### Dataset content
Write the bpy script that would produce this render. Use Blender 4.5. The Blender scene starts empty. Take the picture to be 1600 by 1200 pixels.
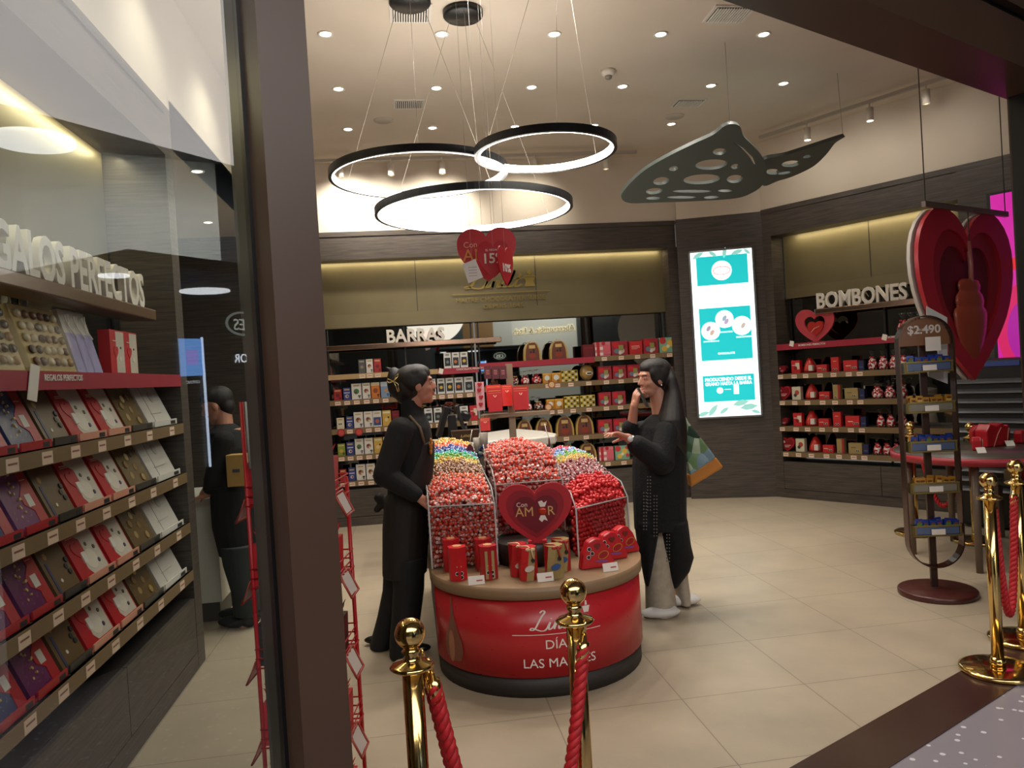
import bpy, math, random
from mathutils import Vector, Matrix
random.seed(7)
scn = bpy.context.scene
COL = scn.collection
PI = math.pi
# ---------------------------------------------------------------- camera
FOC, YAW, PIT, ROL, CH = 1184.66, 0.13687, 0.013078, -0.061013, 1.536
_cy, _sy = math.cos(YAW), math.sin(YAW)
FW = Vector((_sy*math.cos(PIT), _cy*math.cos(PIT), -math.sin(PIT)))
_rt = Vector((_cy, -_sy, 0)); _up = _rt.cross(FW)
CR = _rt*math.cos(ROL) + _up*math.sin(ROL)
CU = _up*math.cos(ROL) - _rt*math.sin(ROL)
CP = Vector((0, 0, CH))
cd = bpy.data.cameras.new('camera'); cam = bpy.data.objects.new('camera', cd); COL.objects.link(cam)
cd.sensor_width = 36; cd.lens = FOC/1600*36; cd.clip_start = .05; cd.clip_end = 100
cam.matrix_world = Matrix(((CR.x, CU.x, -FW.x, 0), (CR.y, CU.y, -FW.y, 0), (CR.z, CU.z, -FW.z, CH), (0, 0, 0, 1)))
scn.camera = cam
# readings from the photograph turned into places in the room
def ray(u, v): return FW + CR*((u-800)/FOC) - CU*((v-600)/FOC)
def at(u, v, D): return CP + ray(u, v)*D
def onz(u, v, z=0.):
    d = ray(u, v); return CP + d*((z-CH)/d.z)
def ony(u, v, y):
    d = ray(u, v); return CP + d*(y/d.y)
def zat(u, v, x, y):
    d = ray(u, v); t = (x*x+y*y)/(x*d.x+y*d.y); return CP + d*t
# ---------------------------------------------------------------- world, exposure
w = bpy.data.worlds.new('world'); scn.world = w; w.use_nodes = True
w.node_tree.nodes['Background'].inputs[0].default_value = (1, .93, .86, 1)
w.node_tree.nodes['Background'].inputs[1].default_value = .18
scn.view_settings.view_transform = 'Standard'; scn.view_settings.look = 'None'
scn.view_settings.gamma = 1; scn.view_settings.use_curve_mapping = False
scn.view_settings.exposure = 0.0
scn.cycles.max_bounces = 8; scn.cycles.transparent_max_bounces = 24
scn.cycles.diffuse_bounces = 4; scn.cycles.glossy_bounces = 5
scn.cycles.sample_clamp_indirect = 4; scn.cycles.caustics_reflective = False
def lamp(name, kind, loc, energy, col=(1, .9, .78), to=None, **kw):
    l = bpy.data.lights.new(name, kind); l.energy = energy; l.color = col
    for k, val in kw.items(): setattr(l, k, val)
    o = bpy.data.objects.new(name, l); COL.objects.link(o); o.location = loc
    if to is not None: o.rotation_euler = (Vector(to)-Vector(loc)).to_track_quat('-Z', 'Y').to_euler()
    return o
CZ = 3.91
DOWN = [(x, y) for y in (5.26, 6.235, 7.22) for x in (-.4, .385, 1.175, 1.955, 2.74)] + [(3.385, 6.2)]
DOWN += [(x, y) for x in (.4, 1.18, 1.96, 2.74) for y in (4.28,)]
for x, y in DOWN:
    lamp('downlight_lamp', 'SPOT', (x, y, CZ-.03), 50, (1, .915, .82), to=(x, y, 0), spot_size=1.75, spot_blend=.9, shadow_soft_size=.05)
# wall washers on the back and right tracks
for x, e in ((-.45, 60), (.5, 60), (1.48, 20), (-.05, 25)):
    lamp('track_lamp', 'SPOT', (x, 7.86, 3.66), e, (1, .93, .8), to=(x-.05, 8.33, 3.3), spot_size=1.9, spot_blend=.8, shadow_soft_size=.05)
for p in ((4.1, 7.2), (4.42, 6.7), (4.7, 6.1)):
    lamp('track_lamp', 'SPOT', (p[0]-.3, p[1]-.2, 3.6), 6, (1, .93, .82), to=(p[0]+.4, p[1]+.3, 3.0), spot_size=2.4, spot_blend=1, shadow_soft_size=.05)
for y in (3.0, 4.1, 5.4):
    lamp('track_lamp', 'SPOT', (-.75, y, 3.7), 16, (1, .93, .8), to=(-1.25, y, 3.0), spot_size=1.9, spot_blend=.9, shadow_soft_size=.05)
# concealed strips below the beams (area lamps that wash the olive panels)
def strip(a, b, e, aim):
    a, b = Vector(a), Vector(b); m = (a+b)/2
    l = bpy.data.lights.new('strip_lamp', 'AREA'); l.shape = 'RECTANGLE'; l.size = (b-a).length; l.size_y = .03
    l.energy = e; l.color = (1, .86, .55)
    o = bpy.data.objects.new('strip_lamp', l); COL.objects.link(o)
    zz = -Vector(aim).normalized(); xx = (b-a).normalized(); yy = zz.cross(xx)
    o.matrix_world = Matrix(((xx.x, yy.x, zz.x, m.x), (xx.y, yy.y, zz.y, m.y), (xx.z, yy.z, zz.z, m.z), (0, 0, 0, 1)))
strip((-.9, 8.47, 2.862), (3.0, 8.47, 2.862), 7, (0, .35, -1))
strip((-1.5, 1.9, 2.862), (-1.5, 4.4, 2.862), 10, (-.35, 0, -1))
strip((4.2, 7.79, 2.862), (5.06, 6.45, 2.862), 4, (.3, .19, -1))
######
# Exercise:
Copy the data word for word. Pictures do not go in the copy.

# Answer to the exercise:
Write the bpy script that would produce this render. Use Blender 4.5. The Blender scene starts empty. Take the picture to be 1600 by 1200 pixels.
import bpy, math, random
from mathutils import Vector, Matrix
random.seed(7)
scn = bpy.context.scene
COL = scn.collection
PI = math.pi
# ---------------------------------------------------------------- camera
FOC, YAW, PIT, ROL, CH = 1184.66, 0.13687, 0.013078, -0.061013, 1.536
_cy, _sy = math.cos(YAW), math.sin(YAW)
FW = Vector((_sy*math.cos(PIT), _cy*math.cos(PIT), -math.sin(PIT)))
_rt = Vector((_cy, -_sy, 0)); _up = _rt.cross(FW)
CR = _rt*math.cos(ROL) + _up*math.sin(ROL)
CU = _up*math.cos(ROL) - _rt*math.sin(ROL)
CP = Vector((0, 0, CH))
cd = bpy.data.cameras.new('camera'); cam = bpy.data.objects.new('camera', cd); COL.objects.link(cam)
cd.sensor_width = 36; cd.lens = FOC/1600*36; cd.clip_start = .05; cd.clip_end = 100
cam.matrix_world = Matrix(((CR.x, CU.x, -FW.x, 0), (CR.y, CU.y, -FW.y, 0), (CR.z, CU.z, -FW.z, CH), (0, 0, 0, 1)))
scn.camera = cam
# readings from the photograph turned into places in the room
def ray(u, v): return FW + CR*((u-800)/FOC) - CU*((v-600)/FOC)
def at(u, v, D): return CP + ray(u, v)*D
def onz(u, v, z=0.):
    d = ray(u, v); return CP + d*((z-CH)/d.z)
def ony(u, v, y):
    d = ray(u, v); return CP + d*(y/d.y)
def zat(u, v, x, y):
    d = ray(u, v); t = (x*x+y*y)/(x*d.x+y*d.y); return CP + d*t
# ---------------------------------------------------------------- world, exposure
w = bpy.data.worlds.new('world'); scn.world = w; w.use_nodes = True
w.node_tree.nodes['Background'].inputs[0].default_value = (1, .93, .86, 1)
w.node_tree.nodes['Background'].inputs[1].default_value = .18
scn.view_settings.view_transform = 'Standard'; scn.view_settings.look = 'None'
scn.view_settings.gamma = 1; scn.view_settings.use_curve_mapping = False
scn.view_settings.exposure = 0.0
scn.cycles.max_bounces = 8; scn.cycles.transparent_max_bounces = 24
scn.cycles.diffuse_bounces = 4; scn.cycles.glossy_bounces = 5
scn.cycles.sample_clamp_indirect = 4; scn.cycles.caustics_reflective = False
def lamp(name, kind, loc, energy, col=(1, .9, .78), to=None, **kw):
    l = bpy.data.lights.new(name, kind); l.energy = energy; l.color = col
    for k, val in kw.items(): setattr(l, k, val)
    o = bpy.data.objects.new(name, l); COL.objects.link(o); o.location = loc
    if to is not None: o.rotation_euler = (Vector(to)-Vector(loc)).to_track_quat('-Z', 'Y').to_euler()
    return o
CZ = 3.91
DOWN = [(x, y) for y in (5.26, 6.235, 7.22) for x in (-.4, .385, 1.175, 1.955, 2.74)] + [(3.385, 6.2)]
DOWN += [(x, y) for x in (.4, 1.18, 1.96, 2.74) for y in (4.28,)]
for x, y in DOWN:
    lamp('downlight_lamp', 'SPOT', (x, y, CZ-.03), 50, (1, .915, .82), to=(x, y, 0), spot_size=1.75, spot_blend=.9, shadow_soft_size=.05)
# wall washers on the back and right tracks
for x, e in ((-.45, 60), (.5, 60), (1.48, 20), (-.05, 25)):
    lamp('track_lamp', 'SPOT', (x, 7.86, 3.66), e, (1, .93, .8), to=(x-.05, 8.33, 3.3), spot_size=1.9, spot_blend=.8, shadow_soft_size=.05)
for p in ((4.1, 7.2), (4.42, 6.7), (4.7, 6.1)):
    lamp('track_lamp', 'SPOT', (p[0]-.3, p[1]-.2, 3.6), 6, (1, .93, .82), to=(p[0]+.4, p[1]+.3, 3.0), spot_size=2.4, spot_blend=1, shadow_soft_size=.05)
for y in (3.0, 4.1, 5.4):
    lamp('track_lamp', 'SPOT', (-.75, y, 3.7), 16, (1, .93, .8), to=(-1.25, y, 3.0), spot_size=1.9, spot_blend=.9, shadow_soft_size=.05)
# concealed strips below the beams (area lamps that wash the olive panels)
def strip(a, b, e, aim):
    a, b = Vector(a), Vector(b); m = (a+b)/2
    l = bpy.data.lights.new('strip_lamp', 'AREA'); l.shape = 'RECTANGLE'; l.size = (b-a).length; l.size_y = .03
    l.energy = e; l.color = (1, .86, .55)
    o = bpy.data.objects.new('strip_lamp', l); COL.objects.link(o)
    zz = -Vector(aim).normalized(); xx = (b-a).normalized(); yy = zz.cross(xx)
    o.matrix_world = Matrix(((xx.x, yy.x, zz.x, m.x), (xx.y, yy.y, zz.y, m.y), (xx.z, yy.z, zz.z, m.z), (0, 0, 0, 1)))
strip((-.9, 8.47, 2.862), (3.0, 8.47, 2.862), 7, (0, .35, -1))
strip((-1.5, 1.9, 2.862), (-1.5, 4.4, 2.862), 10, (-.35, 0, -1))
strip((4.2, 7.79, 2.862), (5.06, 6.45, 2.862), 4, (.3, .19, -1))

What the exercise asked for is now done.